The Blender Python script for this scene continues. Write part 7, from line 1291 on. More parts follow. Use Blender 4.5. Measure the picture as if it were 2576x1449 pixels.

◇ ◇ ◇ ◇ ◇ ◇ ◇

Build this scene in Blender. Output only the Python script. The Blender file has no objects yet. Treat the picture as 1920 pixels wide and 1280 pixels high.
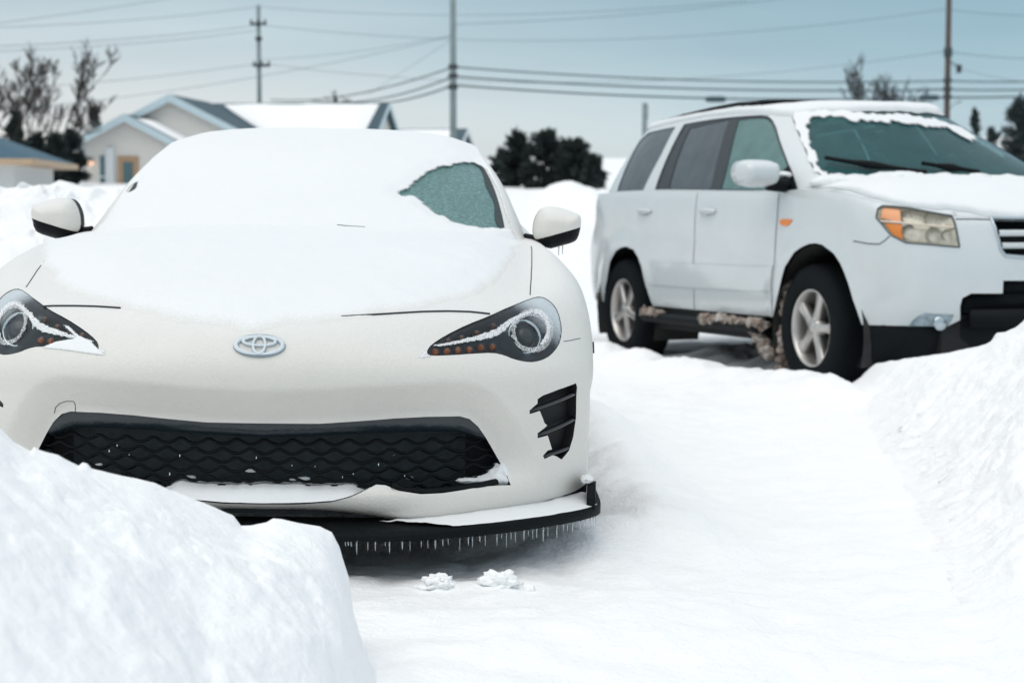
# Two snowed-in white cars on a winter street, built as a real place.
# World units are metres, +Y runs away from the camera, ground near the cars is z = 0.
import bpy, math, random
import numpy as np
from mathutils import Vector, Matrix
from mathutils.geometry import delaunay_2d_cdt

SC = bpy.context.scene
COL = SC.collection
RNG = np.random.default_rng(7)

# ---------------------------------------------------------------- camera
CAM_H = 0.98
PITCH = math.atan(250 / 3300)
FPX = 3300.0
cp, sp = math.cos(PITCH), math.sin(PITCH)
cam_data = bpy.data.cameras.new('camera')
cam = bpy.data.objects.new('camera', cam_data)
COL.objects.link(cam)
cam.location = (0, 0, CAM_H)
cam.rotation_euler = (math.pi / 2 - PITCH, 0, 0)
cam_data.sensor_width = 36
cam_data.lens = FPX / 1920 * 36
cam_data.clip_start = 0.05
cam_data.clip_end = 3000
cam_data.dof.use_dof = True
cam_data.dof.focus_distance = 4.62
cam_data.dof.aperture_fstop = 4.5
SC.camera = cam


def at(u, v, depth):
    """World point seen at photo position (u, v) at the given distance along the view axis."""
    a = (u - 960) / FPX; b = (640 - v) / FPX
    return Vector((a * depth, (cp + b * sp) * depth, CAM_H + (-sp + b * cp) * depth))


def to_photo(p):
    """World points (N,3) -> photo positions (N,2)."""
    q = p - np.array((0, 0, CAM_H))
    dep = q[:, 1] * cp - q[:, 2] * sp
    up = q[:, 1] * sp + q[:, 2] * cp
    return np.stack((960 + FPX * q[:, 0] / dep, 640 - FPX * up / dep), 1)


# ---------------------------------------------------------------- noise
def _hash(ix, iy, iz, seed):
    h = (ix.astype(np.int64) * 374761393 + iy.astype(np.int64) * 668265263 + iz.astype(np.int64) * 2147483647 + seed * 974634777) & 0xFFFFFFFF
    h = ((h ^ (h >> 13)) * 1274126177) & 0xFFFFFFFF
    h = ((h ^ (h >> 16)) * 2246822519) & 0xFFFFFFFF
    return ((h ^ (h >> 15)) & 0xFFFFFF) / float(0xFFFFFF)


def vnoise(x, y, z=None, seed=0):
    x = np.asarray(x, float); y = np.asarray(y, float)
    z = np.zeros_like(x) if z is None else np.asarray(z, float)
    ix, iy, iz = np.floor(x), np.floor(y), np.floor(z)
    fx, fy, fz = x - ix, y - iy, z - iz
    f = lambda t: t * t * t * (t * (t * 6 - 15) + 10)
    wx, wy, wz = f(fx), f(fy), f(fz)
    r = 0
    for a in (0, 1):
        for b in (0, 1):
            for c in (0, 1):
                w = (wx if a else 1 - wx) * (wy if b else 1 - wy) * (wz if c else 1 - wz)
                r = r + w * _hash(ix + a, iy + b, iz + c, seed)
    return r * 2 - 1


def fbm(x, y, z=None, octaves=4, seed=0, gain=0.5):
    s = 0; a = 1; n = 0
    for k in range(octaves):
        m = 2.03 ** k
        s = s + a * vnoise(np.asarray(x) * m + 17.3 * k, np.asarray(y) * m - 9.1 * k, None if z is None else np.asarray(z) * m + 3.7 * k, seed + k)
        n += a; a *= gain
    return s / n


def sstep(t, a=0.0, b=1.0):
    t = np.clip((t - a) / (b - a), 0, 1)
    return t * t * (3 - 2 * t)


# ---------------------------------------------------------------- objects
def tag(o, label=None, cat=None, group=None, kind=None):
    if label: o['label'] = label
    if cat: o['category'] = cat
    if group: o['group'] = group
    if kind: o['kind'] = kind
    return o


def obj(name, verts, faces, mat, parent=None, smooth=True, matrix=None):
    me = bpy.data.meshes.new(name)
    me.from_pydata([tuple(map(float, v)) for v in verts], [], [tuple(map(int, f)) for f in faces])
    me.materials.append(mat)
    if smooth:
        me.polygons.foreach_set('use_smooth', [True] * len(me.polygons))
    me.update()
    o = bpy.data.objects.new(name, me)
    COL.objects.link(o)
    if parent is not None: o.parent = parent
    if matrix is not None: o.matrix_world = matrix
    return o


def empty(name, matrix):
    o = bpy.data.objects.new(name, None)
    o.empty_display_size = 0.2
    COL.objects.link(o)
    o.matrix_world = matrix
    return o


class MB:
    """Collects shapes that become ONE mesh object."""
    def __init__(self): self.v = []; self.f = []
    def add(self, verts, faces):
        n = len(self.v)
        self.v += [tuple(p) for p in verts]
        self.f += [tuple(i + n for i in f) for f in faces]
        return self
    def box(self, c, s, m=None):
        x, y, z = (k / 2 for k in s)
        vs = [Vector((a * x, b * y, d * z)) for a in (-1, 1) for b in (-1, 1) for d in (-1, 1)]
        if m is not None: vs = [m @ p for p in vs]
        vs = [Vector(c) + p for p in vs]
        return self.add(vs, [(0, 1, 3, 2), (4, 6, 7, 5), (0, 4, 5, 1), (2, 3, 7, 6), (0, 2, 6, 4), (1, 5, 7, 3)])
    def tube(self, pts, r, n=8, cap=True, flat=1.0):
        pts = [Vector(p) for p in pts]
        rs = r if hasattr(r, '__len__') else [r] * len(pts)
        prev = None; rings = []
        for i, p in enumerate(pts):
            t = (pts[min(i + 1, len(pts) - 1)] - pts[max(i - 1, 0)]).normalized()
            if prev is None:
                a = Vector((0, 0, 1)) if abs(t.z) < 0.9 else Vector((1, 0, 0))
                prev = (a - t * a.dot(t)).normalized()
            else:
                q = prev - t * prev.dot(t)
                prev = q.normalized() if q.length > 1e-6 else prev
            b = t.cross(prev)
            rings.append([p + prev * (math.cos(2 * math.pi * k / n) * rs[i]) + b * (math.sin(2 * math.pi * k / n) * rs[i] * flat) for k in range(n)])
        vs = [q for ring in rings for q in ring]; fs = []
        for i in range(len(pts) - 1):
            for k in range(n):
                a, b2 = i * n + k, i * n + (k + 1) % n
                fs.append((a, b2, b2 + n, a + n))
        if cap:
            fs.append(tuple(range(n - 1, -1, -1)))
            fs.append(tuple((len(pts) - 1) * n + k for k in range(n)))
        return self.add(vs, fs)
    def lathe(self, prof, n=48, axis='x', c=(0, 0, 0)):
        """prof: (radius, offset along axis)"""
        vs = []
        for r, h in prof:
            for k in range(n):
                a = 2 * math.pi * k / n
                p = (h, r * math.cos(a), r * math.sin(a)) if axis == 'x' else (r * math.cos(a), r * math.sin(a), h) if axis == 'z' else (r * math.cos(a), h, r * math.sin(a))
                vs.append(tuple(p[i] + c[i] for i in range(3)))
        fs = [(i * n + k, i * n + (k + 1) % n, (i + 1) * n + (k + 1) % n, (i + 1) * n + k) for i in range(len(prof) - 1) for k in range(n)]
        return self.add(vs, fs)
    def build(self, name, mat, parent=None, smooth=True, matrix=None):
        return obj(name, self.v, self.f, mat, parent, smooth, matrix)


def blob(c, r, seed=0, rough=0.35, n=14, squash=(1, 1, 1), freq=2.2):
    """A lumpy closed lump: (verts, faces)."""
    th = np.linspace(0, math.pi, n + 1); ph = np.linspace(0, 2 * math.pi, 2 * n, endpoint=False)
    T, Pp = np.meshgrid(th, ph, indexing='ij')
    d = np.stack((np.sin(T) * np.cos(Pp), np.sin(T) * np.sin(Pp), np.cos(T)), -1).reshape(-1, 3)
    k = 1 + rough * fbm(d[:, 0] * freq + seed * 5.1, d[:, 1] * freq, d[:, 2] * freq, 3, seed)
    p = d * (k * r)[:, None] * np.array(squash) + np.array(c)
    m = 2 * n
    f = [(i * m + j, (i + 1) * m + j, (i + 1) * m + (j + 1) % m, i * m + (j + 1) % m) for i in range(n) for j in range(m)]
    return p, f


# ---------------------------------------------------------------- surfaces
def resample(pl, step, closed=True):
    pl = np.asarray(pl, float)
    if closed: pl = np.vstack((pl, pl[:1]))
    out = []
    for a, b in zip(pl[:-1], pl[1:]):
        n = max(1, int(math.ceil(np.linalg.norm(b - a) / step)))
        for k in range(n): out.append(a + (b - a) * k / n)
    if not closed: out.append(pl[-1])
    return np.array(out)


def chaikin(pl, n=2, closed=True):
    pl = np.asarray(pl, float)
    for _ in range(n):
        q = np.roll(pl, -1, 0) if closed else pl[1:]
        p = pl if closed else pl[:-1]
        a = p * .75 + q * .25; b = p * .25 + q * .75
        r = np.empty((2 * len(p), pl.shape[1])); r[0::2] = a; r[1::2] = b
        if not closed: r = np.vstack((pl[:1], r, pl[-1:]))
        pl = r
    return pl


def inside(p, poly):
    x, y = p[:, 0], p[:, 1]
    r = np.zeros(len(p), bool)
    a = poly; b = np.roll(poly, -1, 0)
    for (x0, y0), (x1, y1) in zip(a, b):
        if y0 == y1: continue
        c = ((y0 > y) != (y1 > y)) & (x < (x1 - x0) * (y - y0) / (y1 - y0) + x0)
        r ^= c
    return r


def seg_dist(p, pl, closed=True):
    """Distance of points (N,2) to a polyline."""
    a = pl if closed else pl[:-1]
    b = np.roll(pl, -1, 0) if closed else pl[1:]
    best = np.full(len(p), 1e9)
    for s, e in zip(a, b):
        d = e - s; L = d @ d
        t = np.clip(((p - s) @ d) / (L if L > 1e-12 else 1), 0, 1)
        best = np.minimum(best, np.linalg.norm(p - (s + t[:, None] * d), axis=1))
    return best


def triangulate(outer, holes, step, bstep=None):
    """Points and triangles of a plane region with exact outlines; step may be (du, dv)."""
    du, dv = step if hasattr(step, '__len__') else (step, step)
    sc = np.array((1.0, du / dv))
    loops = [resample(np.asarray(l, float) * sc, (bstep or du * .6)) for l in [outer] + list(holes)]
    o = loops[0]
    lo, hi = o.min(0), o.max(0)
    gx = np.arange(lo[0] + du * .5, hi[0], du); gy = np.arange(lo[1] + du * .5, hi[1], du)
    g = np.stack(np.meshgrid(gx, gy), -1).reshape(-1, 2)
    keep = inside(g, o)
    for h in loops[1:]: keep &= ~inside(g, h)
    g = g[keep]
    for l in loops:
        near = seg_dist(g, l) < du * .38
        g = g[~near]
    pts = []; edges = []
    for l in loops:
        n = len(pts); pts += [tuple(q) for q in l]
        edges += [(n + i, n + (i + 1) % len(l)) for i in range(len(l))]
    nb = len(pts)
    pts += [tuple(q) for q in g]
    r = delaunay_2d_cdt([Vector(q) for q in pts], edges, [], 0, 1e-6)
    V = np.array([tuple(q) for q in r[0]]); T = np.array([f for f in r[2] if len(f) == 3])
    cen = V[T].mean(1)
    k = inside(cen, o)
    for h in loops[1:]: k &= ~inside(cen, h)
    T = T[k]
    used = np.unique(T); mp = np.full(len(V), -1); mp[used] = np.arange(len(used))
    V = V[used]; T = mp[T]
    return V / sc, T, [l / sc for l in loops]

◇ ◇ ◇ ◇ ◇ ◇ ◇

- WHAT YOU NEED TO DO:
How many lines of these entries contain the string "script"? Reply with the number alone.

- THE COMPLETED TASK:
2